(begin)
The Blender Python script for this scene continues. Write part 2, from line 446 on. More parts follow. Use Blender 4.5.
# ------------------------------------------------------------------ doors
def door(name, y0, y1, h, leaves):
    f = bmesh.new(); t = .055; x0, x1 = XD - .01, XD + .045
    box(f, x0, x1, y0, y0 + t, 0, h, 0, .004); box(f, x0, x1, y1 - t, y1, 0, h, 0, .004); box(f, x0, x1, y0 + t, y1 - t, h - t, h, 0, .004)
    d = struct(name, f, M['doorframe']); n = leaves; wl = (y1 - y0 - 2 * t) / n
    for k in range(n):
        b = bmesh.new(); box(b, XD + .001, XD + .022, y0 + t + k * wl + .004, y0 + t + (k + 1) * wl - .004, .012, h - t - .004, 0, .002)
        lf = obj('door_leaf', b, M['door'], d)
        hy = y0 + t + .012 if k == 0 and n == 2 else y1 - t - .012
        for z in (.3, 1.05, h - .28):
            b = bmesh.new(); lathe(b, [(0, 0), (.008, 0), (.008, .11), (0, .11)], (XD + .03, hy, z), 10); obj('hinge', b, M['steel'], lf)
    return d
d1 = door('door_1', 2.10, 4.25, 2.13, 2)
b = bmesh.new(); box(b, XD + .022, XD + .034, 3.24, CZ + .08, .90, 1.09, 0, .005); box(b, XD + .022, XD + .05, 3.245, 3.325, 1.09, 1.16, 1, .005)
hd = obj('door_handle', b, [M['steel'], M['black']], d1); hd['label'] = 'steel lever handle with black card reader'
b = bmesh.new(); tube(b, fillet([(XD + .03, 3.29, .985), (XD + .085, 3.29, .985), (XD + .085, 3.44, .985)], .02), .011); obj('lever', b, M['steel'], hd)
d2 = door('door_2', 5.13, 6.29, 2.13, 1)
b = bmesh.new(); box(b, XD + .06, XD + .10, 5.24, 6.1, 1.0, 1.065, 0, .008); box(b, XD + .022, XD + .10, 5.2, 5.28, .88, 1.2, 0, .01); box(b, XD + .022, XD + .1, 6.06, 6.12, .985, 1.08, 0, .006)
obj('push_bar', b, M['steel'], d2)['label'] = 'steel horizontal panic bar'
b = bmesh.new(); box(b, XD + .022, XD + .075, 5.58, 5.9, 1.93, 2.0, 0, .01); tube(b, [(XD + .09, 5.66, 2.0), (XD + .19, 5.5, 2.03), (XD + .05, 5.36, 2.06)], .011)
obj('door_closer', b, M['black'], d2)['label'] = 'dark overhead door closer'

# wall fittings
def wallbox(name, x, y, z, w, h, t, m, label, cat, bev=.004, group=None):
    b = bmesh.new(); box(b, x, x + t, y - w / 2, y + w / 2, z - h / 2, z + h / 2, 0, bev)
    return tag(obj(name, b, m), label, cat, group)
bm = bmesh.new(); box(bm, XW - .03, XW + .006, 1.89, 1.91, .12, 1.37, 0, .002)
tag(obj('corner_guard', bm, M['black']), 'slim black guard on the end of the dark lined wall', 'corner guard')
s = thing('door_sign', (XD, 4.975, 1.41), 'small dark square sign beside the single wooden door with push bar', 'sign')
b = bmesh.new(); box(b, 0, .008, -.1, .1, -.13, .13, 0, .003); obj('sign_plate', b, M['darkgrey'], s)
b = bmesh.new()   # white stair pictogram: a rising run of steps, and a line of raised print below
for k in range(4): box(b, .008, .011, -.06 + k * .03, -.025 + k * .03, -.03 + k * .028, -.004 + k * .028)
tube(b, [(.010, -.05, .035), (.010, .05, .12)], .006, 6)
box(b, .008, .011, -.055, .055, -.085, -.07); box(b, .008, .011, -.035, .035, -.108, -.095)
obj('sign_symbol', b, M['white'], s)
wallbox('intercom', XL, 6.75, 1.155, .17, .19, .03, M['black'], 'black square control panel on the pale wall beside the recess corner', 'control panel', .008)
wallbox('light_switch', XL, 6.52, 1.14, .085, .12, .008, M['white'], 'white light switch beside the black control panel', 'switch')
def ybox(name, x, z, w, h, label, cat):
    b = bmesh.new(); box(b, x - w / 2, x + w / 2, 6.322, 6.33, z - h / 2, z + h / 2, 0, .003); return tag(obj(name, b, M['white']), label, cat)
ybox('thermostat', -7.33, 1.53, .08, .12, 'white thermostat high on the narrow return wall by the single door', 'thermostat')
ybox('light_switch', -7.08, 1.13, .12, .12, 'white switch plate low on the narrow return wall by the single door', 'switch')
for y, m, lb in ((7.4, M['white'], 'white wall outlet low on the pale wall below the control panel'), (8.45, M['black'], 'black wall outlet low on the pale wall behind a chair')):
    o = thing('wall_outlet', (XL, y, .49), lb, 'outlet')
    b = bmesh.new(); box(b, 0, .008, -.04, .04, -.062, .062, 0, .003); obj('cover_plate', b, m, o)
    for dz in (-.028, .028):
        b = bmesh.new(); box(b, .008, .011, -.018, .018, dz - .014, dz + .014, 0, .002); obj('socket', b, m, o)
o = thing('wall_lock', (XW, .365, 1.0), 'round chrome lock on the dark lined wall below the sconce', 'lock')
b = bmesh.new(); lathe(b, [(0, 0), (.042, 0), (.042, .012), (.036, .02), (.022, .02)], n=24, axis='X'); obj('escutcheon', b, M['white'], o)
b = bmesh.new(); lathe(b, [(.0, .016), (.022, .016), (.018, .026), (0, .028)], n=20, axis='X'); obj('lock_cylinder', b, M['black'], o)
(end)
**PROBLEM DETAILS**
Quote each line of the data above exactly as written.

**EXPECTED OUTPUT**
The Blender Python script for this scene continues. Write part 2, from line 446 on. More parts follow. Use Blender 4.5.
# ------------------------------------------------------------------ doors
def door(name, y0, y1, h, leaves):
    f = bmesh.new(); t = .055; x0, x1 = XD - .01, XD + .045
    box(f, x0, x1, y0, y0 + t, 0, h, 0, .004); box(f, x0, x1, y1 - t, y1, 0, h, 0, .004); box(f, x0, x1, y0 + t, y1 - t, h - t, h, 0, .004)
    d = struct(name, f, M['doorframe']); n = leaves; wl = (y1 - y0 - 2 * t) / n
    for k in range(n):
        b = bmesh.new(); box(b, XD + .001, XD + .022, y0 + t + k * wl + .004, y0 + t + (k + 1) * wl - .004, .012, h - t - .004, 0, .002)
        lf = obj('door_leaf', b, M['door'], d)
        hy = y0 + t + .012 if k == 0 and n == 2 else y1 - t - .012
        for z in (.3, 1.05, h - .28):
            b = bmesh.new(); lathe(b, [(0, 0), (.008, 0), (.008, .11), (0, .11)], (XD + .03, hy, z), 10); obj('hinge', b, M['steel'], lf)
    return d
d1 = door('door_1', 2.10, 4.25, 2.13, 2)
b = bmesh.new(); box(b, XD + .022, XD + .034, 3.24, CZ + .08, .90, 1.09, 0, .005); box(b, XD + .022, XD + .05, 3.245, 3.325, 1.09, 1.16, 1, .005)
hd = obj('door_handle', b, [M['steel'], M['black']], d1); hd['label'] = 'steel lever handle with black card reader'
b = bmesh.new(); tube(b, fillet([(XD + .03, 3.29, .985), (XD + .085, 3.29, .985), (XD + .085, 3.44, .985)], .02), .011); obj('lever', b, M['steel'], hd)
d2 = door('door_2', 5.13, 6.29, 2.13, 1)
b = bmesh.new(); box(b, XD + .06, XD + .10, 5.24, 6.1, 1.0, 1.065, 0, .008); box(b, XD + .022, XD + .10, 5.2, 5.28, .88, 1.2, 0, .01); box(b, XD + .022, XD + .1, 6.06, 6.12, .985, 1.08, 0, .006)
obj('push_bar', b, M['steel'], d2)['label'] = 'steel horizontal panic bar'
b = bmesh.new(); box(b, XD + .022, XD + .075, 5.58, 5.9, 1.93, 2.0, 0, .01); tube(b, [(XD + .09, 5.66, 2.0), (XD + .19, 5.5, 2.03), (XD + .05, 5.36, 2.06)], .011)
obj('door_closer', b, M['black'], d2)['label'] = 'dark overhead door closer'

# wall fittings
def wallbox(name, x, y, z, w, h, t, m, label, cat, bev=.004, group=None):
    b = bmesh.new(); box(b, x, x + t, y - w / 2, y + w / 2, z - h / 2, z + h / 2, 0, bev)
    return tag(obj(name, b, m), label, cat, group)
bm = bmesh.new(); box(bm, XW - .03, XW + .006, 1.89, 1.91, .12, 1.37, 0, .002)
tag(obj('corner_guard', bm, M['black']), 'slim black guard on the end of the dark lined wall', 'corner guard')
s = thing('door_sign', (XD, 4.975, 1.41), 'small dark square sign beside the single wooden door with push bar', 'sign')
b = bmesh.new(); box(b, 0, .008, -.1, .1, -.13, .13, 0, .003); obj('sign_plate', b, M['darkgrey'], s)
b = bmesh.new()   # white stair pictogram: a rising run of steps, and a line of raised print below
for k in range(4): box(b, .008, .011, -.06 + k * .03, -.025 + k * .03, -.03 + k * .028, -.004 + k * .028)
tube(b, [(.010, -.05, .035), (.010, .05, .12)], .006, 6)
box(b, .008, .011, -.055, .055, -.085, -.07); box(b, .008, .011, -.035, .035, -.108, -.095)
obj('sign_symbol', b, M['white'], s)
wallbox('intercom', XL, 6.75, 1.155, .17, .19, .03, M['black'], 'black square control panel on the pale wall beside the recess corner', 'control panel', .008)
wallbox('light_switch', XL, 6.52, 1.14, .085, .12, .008, M['white'], 'white light switch beside the black control panel', 'switch')
def ybox(name, x, z, w, h, label, cat):
    b = bmesh.new(); box(b, x - w / 2, x + w / 2, 6.322, 6.33, z - h / 2, z + h / 2, 0, .003); return tag(obj(name, b, M['white']), label, cat)
ybox('thermostat', -7.33, 1.53, .08, .12, 'white thermostat high on the narrow return wall by the single door', 'thermostat')
ybox('light_switch', -7.08, 1.13, .12, .12, 'white switch plate low on the narrow return wall by the single door', 'switch')
for y, m, lb in ((7.4, M['white'], 'white wall outlet low on the pale wall below the control panel'), (8.45, M['black'], 'black wall outlet low on the pale wall behind a chair')):
    o = thing('wall_outlet', (XL, y, .49), lb, 'outlet')
    b = bmesh.new(); box(b, 0, .008, -.04, .04, -.062, .062, 0, .003); obj('cover_plate', b, m, o)
    for dz in (-.028, .028):
        b = bmesh.new(); box(b, .008, .011, -.018, .018, dz - .014, dz + .014, 0, .002); obj('socket', b, m, o)
o = thing('wall_lock', (XW, .365, 1.0), 'round chrome lock on the dark lined wall below the sconce', 'lock')
b = bmesh.new(); lathe(b, [(0, 0), (.042, 0), (.042, .012), (.036, .02), (.022, .02)], n=24, axis='X'); obj('escutcheon', b, M['white'], o)
b = bmesh.new(); lathe(b, [(.0, .016), (.022, .016), (.018, .026), (0, .028)], n=20, axis='X'); obj('lock_cylinder', b, M['black'], o)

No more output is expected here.